Simonetta Di Pippo, ESA Director of Human Spaceflight, and Prof. Sam Ting, the experiment's leader from the Massachusetts Institute of Technology, will be available for interviews.

Understanding our Universe

AMS will help us to understand the origin and structure of the Universe by searching for signs of antimatter and dark matter.

As a byproduct, AMS will also gather a host of information on stars and galaxies millions of light years from our home Galaxy.

AMS was built mostly by institutes in Italy, France, Germany, Portugal, Spain and Switzerland, together with the participation of China, Russia, Taiwan and US. In all, the experiment's team consists of 56 institutes from 16 countries.

ISS extended operations

"Europe contributed to the design and development of AMS to a large extent and the mission will be even more special to Europeans as a ESA astronaut, Roberto Vittori, will be flying on an opportunity provided by the Italian space agency, ASI," says Simonetta Di Pippo.

"We are going through exciting times and we move from one accomplishment to the other - the best way to pave the way to ISS extended operations through 2020 and beyond."


Media applying for credentials at Kennedy may submit requests via the Web at:

The deadline for all media to apply is 19 August 2010.

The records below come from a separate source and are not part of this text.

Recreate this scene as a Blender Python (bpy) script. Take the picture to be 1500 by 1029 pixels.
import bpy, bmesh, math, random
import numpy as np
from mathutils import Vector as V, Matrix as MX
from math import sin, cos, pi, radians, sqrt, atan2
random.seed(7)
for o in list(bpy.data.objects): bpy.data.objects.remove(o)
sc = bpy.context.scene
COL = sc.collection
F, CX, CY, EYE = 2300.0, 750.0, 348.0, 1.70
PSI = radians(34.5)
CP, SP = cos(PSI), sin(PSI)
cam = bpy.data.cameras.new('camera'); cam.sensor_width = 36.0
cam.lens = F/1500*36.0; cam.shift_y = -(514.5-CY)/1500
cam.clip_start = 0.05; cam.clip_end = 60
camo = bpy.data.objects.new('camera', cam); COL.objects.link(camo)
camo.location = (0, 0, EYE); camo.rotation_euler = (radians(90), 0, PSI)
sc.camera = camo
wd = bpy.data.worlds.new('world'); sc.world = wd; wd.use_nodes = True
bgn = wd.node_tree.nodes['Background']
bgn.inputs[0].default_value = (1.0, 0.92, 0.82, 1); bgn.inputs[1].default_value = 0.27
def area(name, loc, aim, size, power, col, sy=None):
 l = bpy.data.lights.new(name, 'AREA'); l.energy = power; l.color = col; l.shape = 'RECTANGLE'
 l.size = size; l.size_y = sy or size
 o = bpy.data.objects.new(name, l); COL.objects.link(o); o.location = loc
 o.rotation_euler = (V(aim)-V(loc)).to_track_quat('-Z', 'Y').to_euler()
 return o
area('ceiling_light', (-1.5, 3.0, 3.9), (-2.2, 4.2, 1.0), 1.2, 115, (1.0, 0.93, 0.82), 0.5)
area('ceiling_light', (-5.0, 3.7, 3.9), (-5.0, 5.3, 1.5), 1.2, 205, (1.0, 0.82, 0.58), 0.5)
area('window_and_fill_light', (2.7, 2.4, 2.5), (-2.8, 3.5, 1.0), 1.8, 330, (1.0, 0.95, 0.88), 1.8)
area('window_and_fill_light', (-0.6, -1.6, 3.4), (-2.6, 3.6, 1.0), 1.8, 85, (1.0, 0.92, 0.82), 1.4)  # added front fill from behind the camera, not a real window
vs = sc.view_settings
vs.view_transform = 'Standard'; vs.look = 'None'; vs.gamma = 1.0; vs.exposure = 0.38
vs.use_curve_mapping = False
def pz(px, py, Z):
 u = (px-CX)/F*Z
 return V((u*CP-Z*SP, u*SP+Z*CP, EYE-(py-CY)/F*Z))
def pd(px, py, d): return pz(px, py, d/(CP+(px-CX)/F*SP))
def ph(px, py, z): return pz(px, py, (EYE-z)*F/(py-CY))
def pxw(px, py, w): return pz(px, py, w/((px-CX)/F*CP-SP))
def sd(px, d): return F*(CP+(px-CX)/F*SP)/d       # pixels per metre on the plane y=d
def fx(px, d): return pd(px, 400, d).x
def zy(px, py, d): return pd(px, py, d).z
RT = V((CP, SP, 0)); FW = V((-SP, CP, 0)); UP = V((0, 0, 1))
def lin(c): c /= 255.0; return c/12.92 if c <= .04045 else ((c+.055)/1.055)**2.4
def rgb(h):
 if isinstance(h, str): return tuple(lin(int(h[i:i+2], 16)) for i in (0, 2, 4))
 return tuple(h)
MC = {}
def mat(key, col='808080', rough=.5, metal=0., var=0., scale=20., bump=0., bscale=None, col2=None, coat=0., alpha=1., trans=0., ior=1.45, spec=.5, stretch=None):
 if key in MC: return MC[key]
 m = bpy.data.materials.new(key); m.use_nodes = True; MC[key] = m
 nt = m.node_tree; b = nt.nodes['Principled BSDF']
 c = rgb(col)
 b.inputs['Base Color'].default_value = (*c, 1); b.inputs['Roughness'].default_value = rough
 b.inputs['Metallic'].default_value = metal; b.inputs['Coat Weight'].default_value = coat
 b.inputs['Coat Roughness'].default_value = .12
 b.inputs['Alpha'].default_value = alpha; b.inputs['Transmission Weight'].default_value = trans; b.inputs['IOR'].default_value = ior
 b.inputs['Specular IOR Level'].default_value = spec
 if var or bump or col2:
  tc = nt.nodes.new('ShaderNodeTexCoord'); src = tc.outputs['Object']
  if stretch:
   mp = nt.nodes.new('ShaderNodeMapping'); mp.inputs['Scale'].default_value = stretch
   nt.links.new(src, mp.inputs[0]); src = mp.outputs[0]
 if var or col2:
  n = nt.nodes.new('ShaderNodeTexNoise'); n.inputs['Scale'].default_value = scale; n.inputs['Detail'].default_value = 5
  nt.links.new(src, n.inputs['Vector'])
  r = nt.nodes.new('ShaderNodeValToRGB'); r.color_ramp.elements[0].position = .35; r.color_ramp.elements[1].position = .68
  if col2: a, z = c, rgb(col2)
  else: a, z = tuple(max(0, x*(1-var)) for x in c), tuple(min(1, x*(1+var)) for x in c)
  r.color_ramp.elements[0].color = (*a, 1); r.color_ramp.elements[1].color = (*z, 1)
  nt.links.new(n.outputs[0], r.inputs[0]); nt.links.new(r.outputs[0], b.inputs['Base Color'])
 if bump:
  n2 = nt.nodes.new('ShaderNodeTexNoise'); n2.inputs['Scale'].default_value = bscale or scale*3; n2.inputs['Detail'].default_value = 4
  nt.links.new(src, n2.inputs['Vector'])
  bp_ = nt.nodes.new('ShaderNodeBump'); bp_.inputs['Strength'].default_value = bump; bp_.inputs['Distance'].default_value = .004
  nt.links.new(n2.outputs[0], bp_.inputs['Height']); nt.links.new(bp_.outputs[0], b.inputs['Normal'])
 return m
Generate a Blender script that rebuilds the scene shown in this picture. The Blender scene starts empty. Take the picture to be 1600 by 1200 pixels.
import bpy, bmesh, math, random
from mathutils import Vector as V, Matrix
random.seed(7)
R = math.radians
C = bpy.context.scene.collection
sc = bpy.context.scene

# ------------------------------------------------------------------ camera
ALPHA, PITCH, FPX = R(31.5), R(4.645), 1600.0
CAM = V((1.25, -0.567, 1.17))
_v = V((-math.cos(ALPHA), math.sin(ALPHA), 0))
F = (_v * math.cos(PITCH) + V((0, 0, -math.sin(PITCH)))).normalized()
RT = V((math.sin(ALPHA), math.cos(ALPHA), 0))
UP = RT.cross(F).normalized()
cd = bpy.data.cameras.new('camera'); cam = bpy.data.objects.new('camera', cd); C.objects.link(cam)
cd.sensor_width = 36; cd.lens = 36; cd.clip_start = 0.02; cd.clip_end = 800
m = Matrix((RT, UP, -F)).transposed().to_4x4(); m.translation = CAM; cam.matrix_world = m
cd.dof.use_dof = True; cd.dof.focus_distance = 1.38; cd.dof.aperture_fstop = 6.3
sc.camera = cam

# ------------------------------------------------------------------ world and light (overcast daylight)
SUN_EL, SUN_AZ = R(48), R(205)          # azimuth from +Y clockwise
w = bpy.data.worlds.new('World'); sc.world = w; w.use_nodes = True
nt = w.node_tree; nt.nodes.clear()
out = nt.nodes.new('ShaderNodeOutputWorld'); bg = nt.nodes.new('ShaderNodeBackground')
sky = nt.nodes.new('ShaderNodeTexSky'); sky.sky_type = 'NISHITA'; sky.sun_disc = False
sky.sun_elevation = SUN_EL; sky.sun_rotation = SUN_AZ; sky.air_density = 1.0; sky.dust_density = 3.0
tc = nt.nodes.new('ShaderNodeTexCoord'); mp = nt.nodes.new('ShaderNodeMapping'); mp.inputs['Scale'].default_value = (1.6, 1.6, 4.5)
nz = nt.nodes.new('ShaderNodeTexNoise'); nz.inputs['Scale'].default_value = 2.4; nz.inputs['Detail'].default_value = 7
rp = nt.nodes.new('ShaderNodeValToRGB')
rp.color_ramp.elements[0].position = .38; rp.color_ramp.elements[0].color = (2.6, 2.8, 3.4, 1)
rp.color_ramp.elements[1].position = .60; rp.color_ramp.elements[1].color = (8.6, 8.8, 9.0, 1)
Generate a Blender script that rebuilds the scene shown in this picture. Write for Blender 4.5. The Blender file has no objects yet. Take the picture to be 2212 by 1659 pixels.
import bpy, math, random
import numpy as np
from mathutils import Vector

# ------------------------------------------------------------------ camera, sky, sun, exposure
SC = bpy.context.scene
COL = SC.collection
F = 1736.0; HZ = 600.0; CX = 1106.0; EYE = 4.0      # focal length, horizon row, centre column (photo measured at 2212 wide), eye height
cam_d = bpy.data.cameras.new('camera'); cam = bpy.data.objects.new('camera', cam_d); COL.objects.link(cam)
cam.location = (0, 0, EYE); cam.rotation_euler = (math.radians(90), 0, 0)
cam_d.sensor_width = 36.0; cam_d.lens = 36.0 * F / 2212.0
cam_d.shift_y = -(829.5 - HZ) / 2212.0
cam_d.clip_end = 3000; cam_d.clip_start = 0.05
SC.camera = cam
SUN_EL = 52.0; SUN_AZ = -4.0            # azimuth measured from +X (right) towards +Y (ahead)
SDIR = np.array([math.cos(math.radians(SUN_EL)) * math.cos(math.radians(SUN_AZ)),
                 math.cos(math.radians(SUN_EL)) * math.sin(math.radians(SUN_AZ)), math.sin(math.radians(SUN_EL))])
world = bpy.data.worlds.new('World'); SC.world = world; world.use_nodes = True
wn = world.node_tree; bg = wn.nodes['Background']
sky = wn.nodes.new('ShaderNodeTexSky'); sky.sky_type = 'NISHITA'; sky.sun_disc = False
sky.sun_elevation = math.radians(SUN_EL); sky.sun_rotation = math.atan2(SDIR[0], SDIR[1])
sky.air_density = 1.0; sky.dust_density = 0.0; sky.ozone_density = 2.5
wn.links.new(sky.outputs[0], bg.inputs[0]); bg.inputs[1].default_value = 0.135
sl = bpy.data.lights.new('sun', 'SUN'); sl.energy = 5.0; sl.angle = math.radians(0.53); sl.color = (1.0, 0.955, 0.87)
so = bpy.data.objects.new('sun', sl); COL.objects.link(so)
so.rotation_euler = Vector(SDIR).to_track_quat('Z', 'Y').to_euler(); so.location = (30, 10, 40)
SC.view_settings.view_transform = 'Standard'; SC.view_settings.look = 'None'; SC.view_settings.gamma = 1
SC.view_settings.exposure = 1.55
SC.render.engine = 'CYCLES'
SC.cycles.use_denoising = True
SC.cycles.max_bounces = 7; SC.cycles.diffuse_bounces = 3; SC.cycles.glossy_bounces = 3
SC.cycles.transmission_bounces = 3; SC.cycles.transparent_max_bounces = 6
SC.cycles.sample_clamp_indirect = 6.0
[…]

For further information, contact:
Nadjejda Vicente
Coordination Office
Directorate of Human Spaceflight
T +31 71 565 824

Arrival of Alpha Magnetic Spectrometer
Shuttle Landing Facility
Thursday, August 26, 2010
Expected Timeline

9 a.m. Media arrive at Press Site
Security check of equipment
9:30 a.m. Bus depart Press Site for SLF
10-10:30 a.m. C-5 Aircraft lands at SLF
Passengers depart aircraft
10:30-11:30 a.m. Media interview opportunities
11:30 a.m. Immigration and clearances
12:30 p.m. Begin unloading hardware
1:30 p.m. Unload AMS
(Media photo opportunity)
2:30 p.m. Convoy to Space Station Processing Facility


Please note that there has been an editorial correction to today's press release. The original release stated that AMS is to be the "largest cryogenically cooled superconducting magnet" to fly in space. This was correct until the payload's magnet was exchanged for a smaller one earlier this year. The press release has been corrected on ESA's web site.